Recorded information:

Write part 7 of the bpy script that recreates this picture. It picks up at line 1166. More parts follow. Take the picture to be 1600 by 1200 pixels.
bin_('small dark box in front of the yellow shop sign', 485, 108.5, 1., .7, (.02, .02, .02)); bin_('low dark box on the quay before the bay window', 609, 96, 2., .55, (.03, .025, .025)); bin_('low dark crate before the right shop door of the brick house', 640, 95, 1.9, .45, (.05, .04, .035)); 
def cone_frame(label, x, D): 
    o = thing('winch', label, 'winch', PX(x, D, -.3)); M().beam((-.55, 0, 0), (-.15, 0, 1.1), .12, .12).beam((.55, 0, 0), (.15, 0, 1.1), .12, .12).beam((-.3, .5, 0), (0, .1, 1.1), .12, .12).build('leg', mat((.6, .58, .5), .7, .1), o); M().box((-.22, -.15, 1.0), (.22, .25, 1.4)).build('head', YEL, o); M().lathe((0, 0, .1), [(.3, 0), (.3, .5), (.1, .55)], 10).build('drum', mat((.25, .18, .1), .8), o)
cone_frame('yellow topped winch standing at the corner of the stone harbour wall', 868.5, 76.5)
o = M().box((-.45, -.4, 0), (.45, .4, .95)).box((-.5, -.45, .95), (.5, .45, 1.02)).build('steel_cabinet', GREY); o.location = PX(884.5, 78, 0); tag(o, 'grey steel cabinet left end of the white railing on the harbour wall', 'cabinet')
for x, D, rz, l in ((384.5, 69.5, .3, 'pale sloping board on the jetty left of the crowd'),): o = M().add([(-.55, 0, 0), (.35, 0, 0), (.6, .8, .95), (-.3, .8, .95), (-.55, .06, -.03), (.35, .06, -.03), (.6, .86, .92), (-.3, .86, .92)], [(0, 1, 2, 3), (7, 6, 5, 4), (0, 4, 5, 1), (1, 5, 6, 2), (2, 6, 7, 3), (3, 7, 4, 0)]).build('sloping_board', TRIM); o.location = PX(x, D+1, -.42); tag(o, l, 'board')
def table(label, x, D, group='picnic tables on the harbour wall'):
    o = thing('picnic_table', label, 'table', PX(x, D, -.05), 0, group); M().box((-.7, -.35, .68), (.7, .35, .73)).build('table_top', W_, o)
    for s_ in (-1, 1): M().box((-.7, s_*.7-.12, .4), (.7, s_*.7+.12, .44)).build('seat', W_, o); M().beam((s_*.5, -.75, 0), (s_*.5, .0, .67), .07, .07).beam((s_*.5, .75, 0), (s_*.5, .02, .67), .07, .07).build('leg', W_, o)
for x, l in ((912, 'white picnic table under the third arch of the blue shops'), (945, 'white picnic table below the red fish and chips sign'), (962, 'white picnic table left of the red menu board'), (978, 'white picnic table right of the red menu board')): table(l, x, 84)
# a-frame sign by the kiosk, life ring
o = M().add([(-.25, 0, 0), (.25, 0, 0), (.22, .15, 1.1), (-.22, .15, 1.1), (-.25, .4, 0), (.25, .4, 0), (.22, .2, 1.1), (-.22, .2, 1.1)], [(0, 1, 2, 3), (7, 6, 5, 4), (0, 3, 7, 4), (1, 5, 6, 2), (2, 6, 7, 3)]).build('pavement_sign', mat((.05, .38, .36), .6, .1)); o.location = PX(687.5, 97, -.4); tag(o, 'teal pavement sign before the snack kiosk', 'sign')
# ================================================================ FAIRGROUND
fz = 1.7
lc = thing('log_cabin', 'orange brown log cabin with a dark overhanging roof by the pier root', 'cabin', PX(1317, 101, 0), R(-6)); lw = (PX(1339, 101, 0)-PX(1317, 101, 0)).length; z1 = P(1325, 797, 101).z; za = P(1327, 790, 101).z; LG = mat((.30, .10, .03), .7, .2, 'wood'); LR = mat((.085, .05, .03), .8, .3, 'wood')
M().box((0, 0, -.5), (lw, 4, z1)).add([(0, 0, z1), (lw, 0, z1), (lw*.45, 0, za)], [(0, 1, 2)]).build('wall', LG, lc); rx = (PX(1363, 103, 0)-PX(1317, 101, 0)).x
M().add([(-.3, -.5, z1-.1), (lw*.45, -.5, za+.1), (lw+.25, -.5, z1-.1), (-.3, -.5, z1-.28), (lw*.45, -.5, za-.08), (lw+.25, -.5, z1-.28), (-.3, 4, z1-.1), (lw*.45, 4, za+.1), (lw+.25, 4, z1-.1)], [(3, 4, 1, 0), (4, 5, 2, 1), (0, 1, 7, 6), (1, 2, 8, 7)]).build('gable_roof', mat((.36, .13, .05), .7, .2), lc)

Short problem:
Copy down the material exactly as written.

Response to this task:
Write part 7 of the bpy script that recreates this picture. It picks up at line 1166. More parts follow. Take the picture to be 1600 by 1200 pixels.
bin_('small dark box in front of the yellow shop sign', 485, 108.5, 1., .7, (.02, .02, .02)); bin_('low dark box on the quay before the bay window', 609, 96, 2., .55, (.03, .025, .025)); bin_('low dark crate before the right shop door of the brick house', 640, 95, 1.9, .45, (.05, .04, .035)); 
def cone_frame(label, x, D): 
    o = thing('winch', label, 'winch', PX(x, D, -.3)); M().beam((-.55, 0, 0), (-.15, 0, 1.1), .12, .12).beam((.55, 0, 0), (.15, 0, 1.1), .12, .12).beam((-.3, .5, 0), (0, .1, 1.1), .12, .12).build('leg', mat((.6, .58, .5), .7, .1), o); M().box((-.22, -.15, 1.0), (.22, .25, 1.4)).build('head', YEL, o); M().lathe((0, 0, .1), [(.3, 0), (.3, .5), (.1, .55)], 10).build('drum', mat((.25, .18, .1), .8), o)
cone_frame('yellow topped winch standing at the corner of the stone harbour wall', 868.5, 76.5)
o = M().box((-.45, -.4, 0), (.45, .4, .95)).box((-.5, -.45, .95), (.5, .45, 1.02)).build('steel_cabinet', GREY); o.location = PX(884.5, 78, 0); tag(o, 'grey steel cabinet left end of the white railing on the harbour wall', 'cabinet')
for x, D, rz, l in ((384.5, 69.5, .3, 'pale sloping board on the jetty left of the crowd'),): o = M().add([(-.55, 0, 0), (.35, 0, 0), (.6, .8, .95), (-.3, .8, .95), (-.55, .06, -.03), (.35, .06, -.03), (.6, .86, .92), (-.3, .86, .92)], [(0, 1, 2, 3), (7, 6, 5, 4), (0, 4, 5, 1), (1, 5, 6, 2), (2, 6, 7, 3), (3, 7, 4, 0)]).build('sloping_board', TRIM); o.location = PX(x, D+1, -.42); tag(o, l, 'board')
def table(label, x, D, group='picnic tables on the harbour wall'):
    o = thing('picnic_table', label, 'table', PX(x, D, -.05), 0, group); M().box((-.7, -.35, .68), (.7, .35, .73)).build('table_top', W_, o)
    for s_ in (-1, 1): M().box((-.7, s_*.7-.12, .4), (.7, s_*.7+.12, .44)).build('seat', W_, o); M().beam((s_*.5, -.75, 0), (s_*.5, .0, .67), .07, .07).beam((s_*.5, .75, 0), (s_*.5, .02, .67), .07, .07).build('leg', W_, o)
for x, l in ((912, 'white picnic table under the third arch of the blue shops'), (945, 'white picnic table below the red fish and chips sign'), (962, 'white picnic table left of the red menu board'), (978, 'white picnic table right of the red menu board')): table(l, x, 84)
# a-frame sign by the kiosk, life ring
o = M().add([(-.25, 0, 0), (.25, 0, 0), (.22, .15, 1.1), (-.22, .15, 1.1), (-.25, .4, 0), (.25, .4, 0), (.22, .2, 1.1), (-.22, .2, 1.1)], [(0, 1, 2, 3), (7, 6, 5, 4), (0, 3, 7, 4), (1, 5, 6, 2), (2, 6, 7, 3)]).build('pavement_sign', mat((.05, .38, .36), .6, .1)); o.location = PX(687.5, 97, -.4); tag(o, 'teal pavement sign before the snack kiosk', 'sign')
# ================================================================ FAIRGROUND
fz = 1.7
lc = thing('log_cabin', 'orange brown log cabin with a dark overhanging roof by the pier root', 'cabin', PX(1317, 101, 0), R(-6)); lw = (PX(1339, 101, 0)-PX(1317, 101, 0)).length; z1 = P(1325, 797, 101).z; za = P(1327, 790, 101).z; LG = mat((.30, .10, .03), .7, .2, 'wood'); LR = mat((.085, .05, .03), .8, .3, 'wood')
M().box((0, 0, -.5), (lw, 4, z1)).add([(0, 0, z1), (lw, 0, z1), (lw*.45, 0, za)], [(0, 1, 2)]).build('wall', LG, lc); rx = (PX(1363, 103, 0)-PX(1317, 101, 0)).x
M().add([(-.3, -.5, z1-.1), (lw*.45, -.5, za+.1), (lw+.25, -.5, z1-.1), (-.3, -.5, z1-.28), (lw*.45, -.5, za-.08), (lw+.25, -.5, z1-.28), (-.3, 4, z1-.1), (lw*.45, 4, za+.1), (lw+.25, 4, z1-.1)], [(3, 4, 1, 0), (4, 5, 2, 1), (0, 1, 7, 6), (1, 2, 8, 7)]).build('gable_roof', mat((.36, .13, .05), .7, .2), lc)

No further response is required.